Putin warns West of risk of nuclear war, says Russia can strike Western targets, risk same fates as Hitler, Napoleon
The Russian leader also said his troops are ready for combat.
“The combat capabilities of the armed forces have increased multifold. Our units firmly hold the initiative [in Ukraine]. They are confidently advancing in a number of operational directions, liberating new territories,” he said.
Putin also stated that the war in Ukraine was about defending sovereign Russian territory.
“Today, when our homeland is defending its sovereignty and security and protecting the lives of our fellow countrymen in Donbas and Novorossiya (regions of Ukraine that Russia claims to have annexed), the decisive role in this righteous struggle belongs to our citizens, our unity, devotion to our native country and responsibility for its fate.”
“We did not start this war in Donbas.

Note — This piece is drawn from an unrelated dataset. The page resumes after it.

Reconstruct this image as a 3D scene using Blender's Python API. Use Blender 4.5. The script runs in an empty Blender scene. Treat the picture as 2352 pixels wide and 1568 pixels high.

As I have said many times, we will do everything to end it, to eradicate Nazism. To fulfil all the tasks of the special military operation. To protect the sovereignty and security of our citizens.”
Putin, who was speaking ahead of a March 15-17 presidential election when he is certain to be re-elected for another six-year term, lauded what he said was Russia’s vastly modernised nuclear arsenal, the largest in the world.
“We understand that the West is trying to drag us into an arms race. They are trying to wear us down, to repeat the trick they succeeded [in pulling off] with the Soviet Union in the 1980s.
“Therefore, our task is to develop the defence-industrial complex in such a way as to increase the scientific, technological and industrial potential of the country.”
The war in Ukraine has triggered the worst crisis in Moscow’s relations with the West since the 1962 Cuban Missile Crisis, and Putin has previously warned of the dangers of a direct confrontation between Nato and Russia.

Visibly angry, Putin, Russia’s paramount leader for more than two decades, suggested Western politicians recall the fate of those, like Nazi Germany’s Adolf Hitler and France’s Napoleon Bonaparte who unsuccessfully invaded his country in the past.
“But now the consequences will be far more tragic,” said Putin. “They think it [war] is a cartoon,” he said.
Putin said Russia’s economy would soon be among the world’s four largest in terms of purchasing power parity.
Boasting vast natural resources, Russia’s gross domestic product (GDP) rebounded sharply last year from a slump in 2022, but the growth relies heavily on state-funded arms and ammunition production for the war in Ukraine, masking problems that are hampering an improvement in Russians’ living standards.